→ Information shown

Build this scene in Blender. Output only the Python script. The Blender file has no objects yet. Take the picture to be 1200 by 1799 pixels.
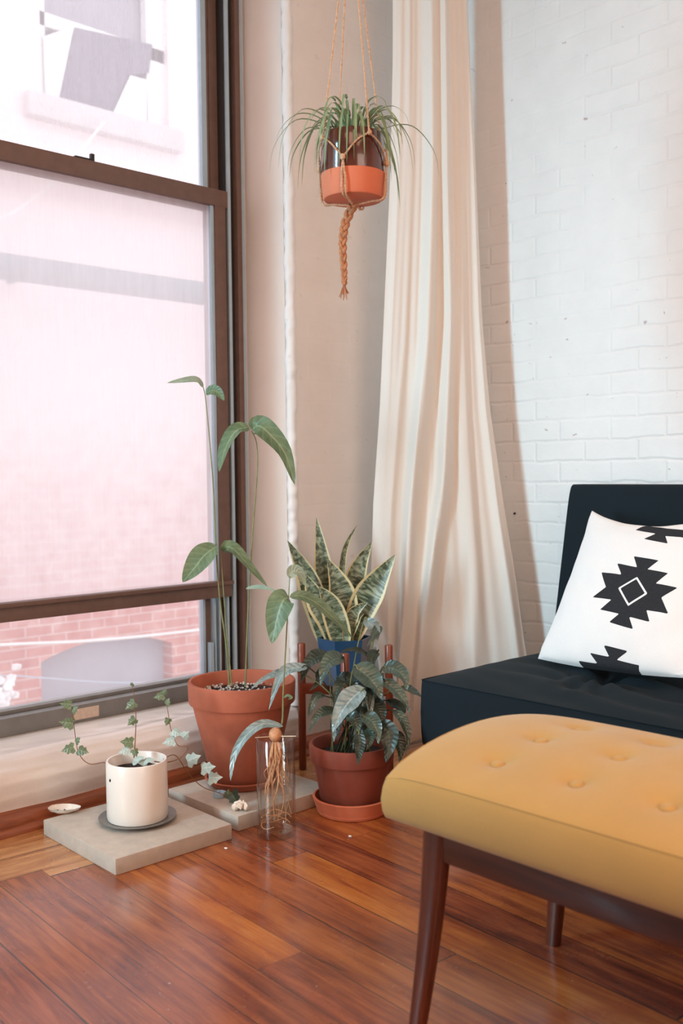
import bpy, bmesh, math, random
from mathutils import Vector, Matrix, noise
V = Vector
R = math.radians
random.seed(7)
sc = bpy.context.scene
COL = sc.collection

# ------------------------------------------------------------------ camera
F, IW, IH = 1750.0, 1200, 1799
yaw, pitch, roll = R(46.7), R(2.3), R(0.6)
CAM = V((0, 0, 1.0))
fw = V((-math.sin(yaw) * math.cos(pitch), math.cos(yaw) * math.cos(pitch), -math.sin(pitch)))
rt0 = V((math.cos(yaw), math.sin(yaw), 0))
up0 = rt0.cross(fw)
cr, sr = math.cos(roll), math.sin(roll)
rt = rt0 * cr - up0 * sr
up = rt0 * sr + up0 * cr
cd = bpy.data.cameras.new('camera')
cam = bpy.data.objects.new('camera', cd)
COL.objects.link(cam)
m3 = Matrix((rt, up, -fw)).transposed()
cam.matrix_world = Matrix.Translation(CAM) @ m3.to_4x4()
cd.sensor_fit = 'VERTICAL'
cd.sensor_height = 36
cd.lens = F / IH * 36
cd.clip_start = .05
cd.dof.use_dof = True
cd.dof.focus_distance = 2.75
cd.dof.aperture_fstop = 3.5
sc.camera = cam


# survey helpers: where a sight line of the photograph meets a real plane of the room
def _ray(px, py): return fw + rt * ((px - 600) / F) - up * ((py - 899.5) / F)
def _on(px, py, ax, v):
    d = _ray(px, py)
    return CAM + d * ((v - CAM[ax]) / d[ax])
def GX(px, py, x): return _on(px, py, 0, x)
def GY(px, py, y): return _on(px, py, 1, y)
def GZ(px, py, z): return _on(px, py, 2, z)
def DD(px, py, d): return CAM + _ray(px, py) * d


# ------------------------------------------------------------------ materials
def lin(c):
    c /= 255.0
    return c / 12.92 if c <= .04045 else ((c + .055) / 1.055) ** 2.4
def rgb(r, g, b): return (lin(r), lin(g), lin(b), 1)
def mul(c, k): return tuple(min(1, x * k) for x in c[:3]) + (1,)

class NT:
    def __init__(s, name):
        s.m = bpy.data.materials.new(name)
        s.m.use_nodes = True
        s.t = s.m.node_tree
        s.b = s.t.nodes['Principled BSDF']
        s.out = s.t.nodes['Material Output']
    def n(s, typ, **kw):
        nd = s.t.nodes.new('ShaderNode' + typ)
        for k, v in kw.items():
            if k[0] == '_': setattr(nd, k[1:], v)
            else:
                i = int(k[1:]) if k[0] == 'i' and k[1:].isdigit() else k
                sk = nd.inputs[i]
                if isinstance(v, bpy.types.NodeSocket): s.t.links.new(v, sk)
                else: sk.default_value = v
        return nd
    def l(s, a, b): s.t.links.new(a, b)
    def math(s, op, a, b=None, c=None):
        nd = s.t.nodes.new('ShaderNodeMath'); nd.operation = op
        for i, v in enumerate((a, b, c)):
            if v is None: continue
            if isinstance(v, bpy.types.NodeSocket): s.l(v, nd.inputs[i])
            else: nd.inputs[i].default_value = v
        return nd.outputs[0]
    def mix(s, f, a, b, mode='MIX'):
        nd = s.t.nodes.new('ShaderNodeMix'); nd.data_type = 'RGBA'; nd.blend_type = mode
        for i, v in ((0, f), (6, a), (7, b)):
            if isinstance(v, bpy.types.NodeSocket): s.l(v, nd.inputs[i])
            else: nd.inputs[i].default_value = v
        return nd.outputs[2]
    def ramp(s, fac, *stops):
        nd = s.t.nodes.new('ShaderNodeValToRGB')
        el = nd.color_ramp.elements
        while len(el) < len(stops): el.new(.5)
        for e, (p, c) in zip(el, stops):
            e.position = p; e.color = c if not isinstance(c, (int, float)) else (c, c, c, 1)
        s.l(fac, nd.inputs[0])
        return nd.outputs[0]
    def coord(s, kind='Object'): return s.n('TexCoord').outputs[kind]
    def mapping(s, vec, scale=(1, 1, 1), rot=(0, 0, 0), loc=(0, 0, 0)):
        return s.n('Mapping', Vector=vec, Scale=scale, Rotation=rot, Location=loc).outputs[0]
    def noise(s, vec, scale=5, detail=4, rough=.55, dist=0):
        return s.n('TexNoise', Vector=vec, Scale=scale, Detail=detail, Roughness=rough, Distortion=dist).outputs['Fac']
    def bump(s, h, strength=.2, dist=.01, normal=None):
        nd = s.n('Bump', Strength=strength, Distance=dist, Height=h)
        if normal is not None: s.l(normal, nd.inputs['Normal'])
        return nd.outputs[0]
    def set(s, **kw):
        names = dict(col='Base Color', rough='Roughness', metal='Metallic', normal='Normal', coat='Coat Weight',
                     coatr='Coat Roughness', sheen='Sheen Weight', spec='Specular IOR Level', sss='Subsurface Weight', emit='Emission Color', es='Emission Strength')
        for k, v in kw.items():
            sk = s.b.inputs[names[k]]
            if isinstance(v, bpy.types.NodeSocket): s.l(v, sk)
            else: sk.default_value = v
        return s.m

def pm(name, col, rough=.6, var=.12, scale=12, bump=.0, bscale=None, bdist=.004, metal=0, coat=0, sheen=0, spec=.5, detail=5):
    t = NT(name)
    co = t.coord()
    f = t.noise(co, scale, detail)
    c = t.ramp(f, (.3, mul(col, 1 - var)), (.7, mul(col, 1 + var)))
    kw = dict(col=c, rough=rough, metal=metal, coat=coat, sheen=sheen, spec=spec)
    if bump: kw['normal'] = t.bump(t.noise(co, bscale or scale * 4, 4), bump, bdist)
    return t.set(**kw)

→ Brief
Return only the lines running from the top of the data to the line that holds "COL = sc.collection". Include both of those lines, but skip the pictures.

→ Solution
Build this scene in Blender. Output only the Python script. The Blender file has no objects yet. Take the picture to be 1200 by 1799 pixels.
import bpy, bmesh, math, random
from mathutils import Vector, Matrix, noise
V = Vector
R = math.radians
random.seed(7)
sc = bpy.context.scene
COL = sc.collection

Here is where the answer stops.